Initially the thrust of this formation was to ally with the All India Majlis-e-Ittehadul Muslimeen of Asaduddin Owaisi and craft an independent Muslim bloc detached from both the AITC and BJP. However, a section of the CPI(M) made Siddiqui a more tempting alternative. A significant chunk of the Muslim vote plus the transferable vote of the CPI(M) would make the third formation more winnable in a large number of seats and catapult the ISF to a position where it could claim to be the foremost representative of Muslims in the state. Siddiqui, in short, would become the Bengal counterpart of Badruddin Ajmal in Assam.

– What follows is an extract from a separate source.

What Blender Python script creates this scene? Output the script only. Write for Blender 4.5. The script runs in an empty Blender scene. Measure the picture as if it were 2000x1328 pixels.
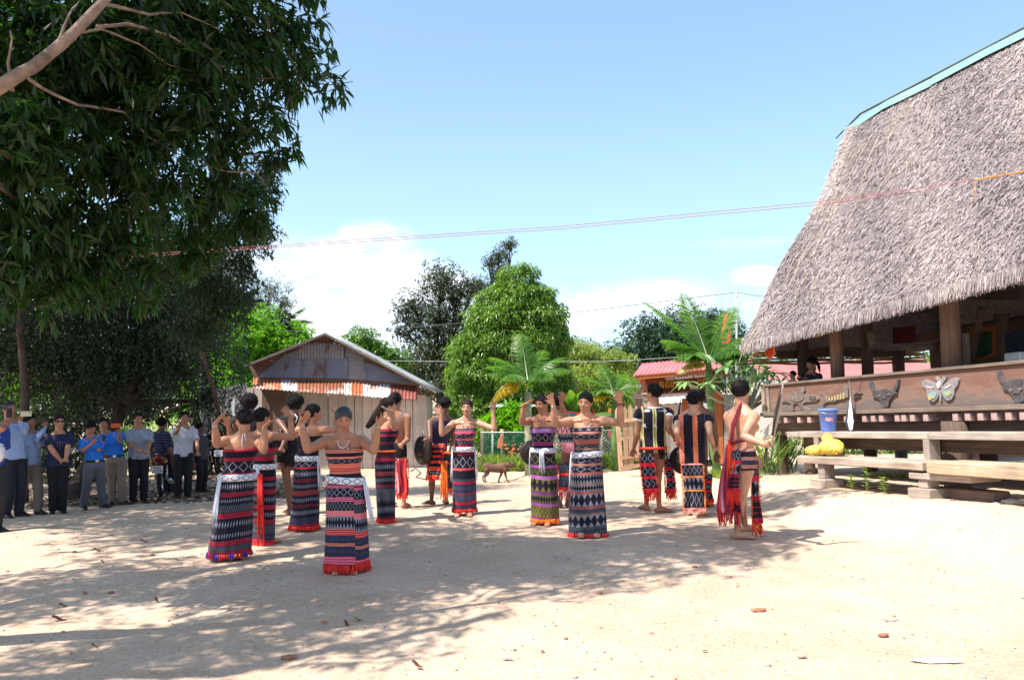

The CPI(M) believed it could use the ISF to make a strong comeback without jeopardizing its United Front strategy. However, at Sunday’s Brigade rally, Siddiqui showed he had other ideas. First, it is clear that he supplied nearly one-third of the crowds, a feat that demonstrated his mobilizing capacities and placed him a notch above the Congress. Secondly, with his aggressive rhetoric and demand for a stake in the power structure, he took Muslim politics a significant step forward. He made it clear that he was intent on making the Muslim community more than just a vote bank. Finally, he made it clear that he was not the third partner of an unequal alliance but the person who called the shots. To use the terminology of the communists, he transformed the United Front into a Popular Front. The CPI(M) was no longer in the driver’s seat but a passenger along with the Congress. This impression will be reinforced if Siddiqui persists with his angry rhetoric.
It is always hazardous to predict the impact of these developments on voting patterns in the coming weeks. Any accretion of Muslim votes to the third front will, naturally, affect the AITC the most and, by implication, benefit its principal challenger — the BJP. However, there are two other possibilities. In 2019, the BJP benefited disproportionately from the shift of Left and Congress votes to its kitty. Will a chunk of these voters have a homecoming if it appears that a vote for the third front candidates will not be wasted on account of its starting with an assured Muslim support? Alternatively, will the aggression of the ISF see Hindu voters of the CPI(M) and Congress run to the BJP out of a sense of trepidation?
As of now, the answers are unclear. What is, however, certain is that the angry leader from Furfura Sharif has thrown a spanner in the works. He has either made the electoral outcome more uncertain or made it woefully one-sided.